■ SHORT EXERCISE ■
Write out the complete material exactly as it stands.
· · · · · · ·
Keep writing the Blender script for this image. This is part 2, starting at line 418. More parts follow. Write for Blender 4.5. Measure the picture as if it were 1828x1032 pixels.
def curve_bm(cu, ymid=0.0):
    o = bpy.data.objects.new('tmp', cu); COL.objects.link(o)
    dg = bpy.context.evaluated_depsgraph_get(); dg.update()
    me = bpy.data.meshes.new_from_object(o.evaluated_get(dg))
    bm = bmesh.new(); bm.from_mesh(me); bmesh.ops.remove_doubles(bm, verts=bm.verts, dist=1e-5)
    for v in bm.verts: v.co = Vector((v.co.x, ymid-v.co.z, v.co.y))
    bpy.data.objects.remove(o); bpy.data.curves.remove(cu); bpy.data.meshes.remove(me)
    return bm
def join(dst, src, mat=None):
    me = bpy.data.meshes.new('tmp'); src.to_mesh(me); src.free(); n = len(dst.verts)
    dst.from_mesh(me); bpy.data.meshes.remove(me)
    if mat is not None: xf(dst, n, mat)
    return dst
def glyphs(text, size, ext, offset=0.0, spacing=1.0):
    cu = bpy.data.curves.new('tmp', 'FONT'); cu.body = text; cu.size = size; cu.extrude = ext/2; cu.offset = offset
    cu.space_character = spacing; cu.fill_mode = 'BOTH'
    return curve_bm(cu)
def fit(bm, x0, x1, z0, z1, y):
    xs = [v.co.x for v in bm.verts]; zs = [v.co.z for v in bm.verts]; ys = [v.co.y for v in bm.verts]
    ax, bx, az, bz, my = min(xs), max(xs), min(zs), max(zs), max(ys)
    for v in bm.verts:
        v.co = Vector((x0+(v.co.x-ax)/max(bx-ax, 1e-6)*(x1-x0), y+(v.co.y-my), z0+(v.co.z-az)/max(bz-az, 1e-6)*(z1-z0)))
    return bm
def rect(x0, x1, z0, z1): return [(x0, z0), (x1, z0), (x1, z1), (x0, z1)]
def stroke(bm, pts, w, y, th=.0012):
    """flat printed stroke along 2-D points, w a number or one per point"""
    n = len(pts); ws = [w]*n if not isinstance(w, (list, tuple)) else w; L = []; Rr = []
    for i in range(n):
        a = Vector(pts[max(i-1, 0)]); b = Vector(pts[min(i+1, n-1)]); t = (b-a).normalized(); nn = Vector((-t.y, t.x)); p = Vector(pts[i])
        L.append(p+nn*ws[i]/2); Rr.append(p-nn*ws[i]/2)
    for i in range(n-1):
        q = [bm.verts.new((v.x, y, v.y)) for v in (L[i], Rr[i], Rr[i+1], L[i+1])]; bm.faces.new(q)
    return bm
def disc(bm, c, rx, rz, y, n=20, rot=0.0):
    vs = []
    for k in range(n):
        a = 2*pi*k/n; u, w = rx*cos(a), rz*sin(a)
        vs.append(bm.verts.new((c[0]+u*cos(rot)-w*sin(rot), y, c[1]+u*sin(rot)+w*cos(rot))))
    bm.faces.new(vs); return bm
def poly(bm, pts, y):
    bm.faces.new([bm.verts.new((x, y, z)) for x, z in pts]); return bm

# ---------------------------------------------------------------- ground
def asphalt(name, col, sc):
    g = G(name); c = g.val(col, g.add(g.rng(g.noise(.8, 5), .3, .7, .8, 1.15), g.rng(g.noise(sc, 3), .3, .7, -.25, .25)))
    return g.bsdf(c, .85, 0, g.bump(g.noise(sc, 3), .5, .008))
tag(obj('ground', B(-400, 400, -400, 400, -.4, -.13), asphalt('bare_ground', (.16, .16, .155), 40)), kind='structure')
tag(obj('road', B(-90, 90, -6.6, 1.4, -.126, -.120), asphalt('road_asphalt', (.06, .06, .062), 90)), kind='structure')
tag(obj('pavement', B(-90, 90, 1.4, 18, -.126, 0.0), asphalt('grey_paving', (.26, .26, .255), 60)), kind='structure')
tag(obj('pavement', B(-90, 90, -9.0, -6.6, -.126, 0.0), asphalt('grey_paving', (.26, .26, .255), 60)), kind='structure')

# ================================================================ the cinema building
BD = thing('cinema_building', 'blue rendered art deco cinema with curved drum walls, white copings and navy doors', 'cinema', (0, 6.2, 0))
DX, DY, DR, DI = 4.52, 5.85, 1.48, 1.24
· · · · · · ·
■ RESPONSE FOR THIS EXERCISE ■
Keep writing the Blender script for this image. This is part 2, starting at line 418. More parts follow. Write for Blender 4.5. Measure the picture as if it were 1828x1032 pixels.
def curve_bm(cu, ymid=0.0):
    o = bpy.data.objects.new('tmp', cu); COL.objects.link(o)
    dg = bpy.context.evaluated_depsgraph_get(); dg.update()
    me = bpy.data.meshes.new_from_object(o.evaluated_get(dg))
    bm = bmesh.new(); bm.from_mesh(me); bmesh.ops.remove_doubles(bm, verts=bm.verts, dist=1e-5)
    for v in bm.verts: v.co = Vector((v.co.x, ymid-v.co.z, v.co.y))
    bpy.data.objects.remove(o); bpy.data.curves.remove(cu); bpy.data.meshes.remove(me)
    return bm
def join(dst, src, mat=None):
    me = bpy.data.meshes.new('tmp'); src.to_mesh(me); src.free(); n = len(dst.verts)
    dst.from_mesh(me); bpy.data.meshes.remove(me)
    if mat is not None: xf(dst, n, mat)
    return dst
def glyphs(text, size, ext, offset=0.0, spacing=1.0):
    cu = bpy.data.curves.new('tmp', 'FONT'); cu.body = text; cu.size = size; cu.extrude = ext/2; cu.offset = offset
    cu.space_character = spacing; cu.fill_mode = 'BOTH'
    return curve_bm(cu)
def fit(bm, x0, x1, z0, z1, y):
    xs = [v.co.x for v in bm.verts]; zs = [v.co.z for v in bm.verts]; ys = [v.co.y for v in bm.verts]
    ax, bx, az, bz, my = min(xs), max(xs), min(zs), max(zs), max(ys)
    for v in bm.verts:
        v.co = Vector((x0+(v.co.x-ax)/max(bx-ax, 1e-6)*(x1-x0), y+(v.co.y-my), z0+(v.co.z-az)/max(bz-az, 1e-6)*(z1-z0)))
    return bm
def rect(x0, x1, z0, z1): return [(x0, z0), (x1, z0), (x1, z1), (x0, z1)]
def stroke(bm, pts, w, y, th=.0012):
    """flat printed stroke along 2-D points, w a number or one per point"""
    n = len(pts); ws = [w]*n if not isinstance(w, (list, tuple)) else w; L = []; Rr = []
    for i in range(n):
        a = Vector(pts[max(i-1, 0)]); b = Vector(pts[min(i+1, n-1)]); t = (b-a).normalized(); nn = Vector((-t.y, t.x)); p = Vector(pts[i])
        L.append(p+nn*ws[i]/2); Rr.append(p-nn*ws[i]/2)
    for i in range(n-1):
        q = [bm.verts.new((v.x, y, v.y)) for v in (L[i], Rr[i], Rr[i+1], L[i+1])]; bm.faces.new(q)
    return bm
def disc(bm, c, rx, rz, y, n=20, rot=0.0):
    vs = []
    for k in range(n):
        a = 2*pi*k/n; u, w = rx*cos(a), rz*sin(a)
        vs.append(bm.verts.new((c[0]+u*cos(rot)-w*sin(rot), y, c[1]+u*sin(rot)+w*cos(rot))))
    bm.faces.new(vs); return bm
def poly(bm, pts, y):
    bm.faces.new([bm.verts.new((x, y, z)) for x, z in pts]); return bm

# ---------------------------------------------------------------- ground
def asphalt(name, col, sc):
    g = G(name); c = g.val(col, g.add(g.rng(g.noise(.8, 5), .3, .7, .8, 1.15), g.rng(g.noise(sc, 3), .3, .7, -.25, .25)))
    return g.bsdf(c, .85, 0, g.bump(g.noise(sc, 3), .5, .008))
tag(obj('ground', B(-400, 400, -400, 400, -.4, -.13), asphalt('bare_ground', (.16, .16, .155), 40)), kind='structure')
tag(obj('road', B(-90, 90, -6.6, 1.4, -.126, -.120), asphalt('road_asphalt', (.06, .06, .062), 90)), kind='structure')
tag(obj('pavement', B(-90, 90, 1.4, 18, -.126, 0.0), asphalt('grey_paving', (.26, .26, .255), 60)), kind='structure')
tag(obj('pavement', B(-90, 90, -9.0, -6.6, -.126, 0.0), asphalt('grey_paving', (.26, .26, .255), 60)), kind='structure')

# ================================================================ the cinema building
BD = thing('cinema_building', 'blue rendered art deco cinema with curved drum walls, white copings and navy doors', 'cinema', (0, 6.2, 0))
DX, DY, DR, DI = 4.52, 5.85, 1.48, 1.24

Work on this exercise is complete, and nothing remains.